The deformable part or parts 42 can consist of a combination of rod(s), cable(s), plate(s): for example, a series of parallel, juxtaposed rods that are combined or offset with a plate, a cable that is inserted in a rod or an absorbent material in a hollow structure such as a rod or a plate stack.

FIGS. 9 and 10 show a piece of debris 54 that comes from a source 56. Based on the direction of rotation of the debris and the relative position of the protective device and the trajectory of the debris, the latter can be deflected as illustrated in FIG. 9 or deflected after having rolled on the device 40 as illustrated in FIG. 10. Thus, as illustrated in FIG. 11, a protective device 40 can protect a sensitive element that is placed in a protected zone 41, whereby the debris is separated from this protected zone using the protective device 40.

As illustrated in FIGS. 9 and 10, it is noted that the device 40 deforms during impact with the debris so as not to break and to constitute a piece of debris that can damage a sensitive element that is placed in the protected zone 41.

Even if it is described as being used for treating the “guilty” element by being placed close to the source of the debris, the device of the invention could be used to treat the “target” element by being placed close to the element to be protected from the debris.

Unlike the prior art, the purpose of the invention is to size the elements not for debris with an infinite energy but for absorbing a portion of the debris with the most energy. In this case, even if the kinetic energy is not totally absorbed, by deflecting the debris and deforming, the device makes it possible to absorb a significant portion of the energy of the debris with the most energy so that even if it is not retained, the remaining energy is greatly reduced, making said debris less offensive.

Claims

1. Protective device for treating at least one piece of debris (54) that comes from a source (56) of an aircraft, in particular a compressor stage or a turbine stage of an aircraft power plant, and to prevent it from reaching a target of said aircraft, characterized in that it has a geometry and a position relative to the source (54) and to the target that make it possible to deflect the debris (54) with the most energy so as to protect said target that is placed in a predefined protected zone (41).

2. Protective device according to claim 1, wherein it is made from materials that are suitable for withstanding temperatures on the order of 300° C. or more.

3. Protective device according to claim 1, wherein it comprises, on the one hand, at least one deformable part (42), and, on the other hand, connecting means (44) to the aircraft.

4. Protective device according to claim 3, wherein said at least one deformable part (42) is made of a first material that has a high dynamic shear resistance and a second material that has a high capacity for dynamically deforming without breaking.

5. Protective device according to claim 1, wherein the deformable part (42) comprises at least one rod (48).

6. Protective device according to claim 1, wherein the deformable part (42) comprises at least one cable (50).
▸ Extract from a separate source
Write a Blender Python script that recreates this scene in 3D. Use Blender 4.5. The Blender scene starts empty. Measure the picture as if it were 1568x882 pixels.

7. Protective device according to claim 2, wherein it comprises, on the one hand, at least one deformable part (42), and, on the other hand, connecting means (44) to the aircraft.

8. Protective device according to claim 2, wherein the deformable part (42) comprises at least one rod (48).

9. Protective device according to claim 3, wherein the deformable part (42) comprises at least one rod (48).

10. Protective device according to claim 4, wherein the deformable part (42) comprises at least one rod (48).

11. Protective device according to claim 2, wherein the deformable part (42) comprises at least one cable (50).

12. Protective device according to claim 3, wherein the deformable part (42) comprises at least one cable (50).

13. Protective device according to claim 4, wherein the deformable part (42) comprises at least one cable (50).

14. Protective device according to claim 5, wherein the deformable part (42) comprises at least one cable (50).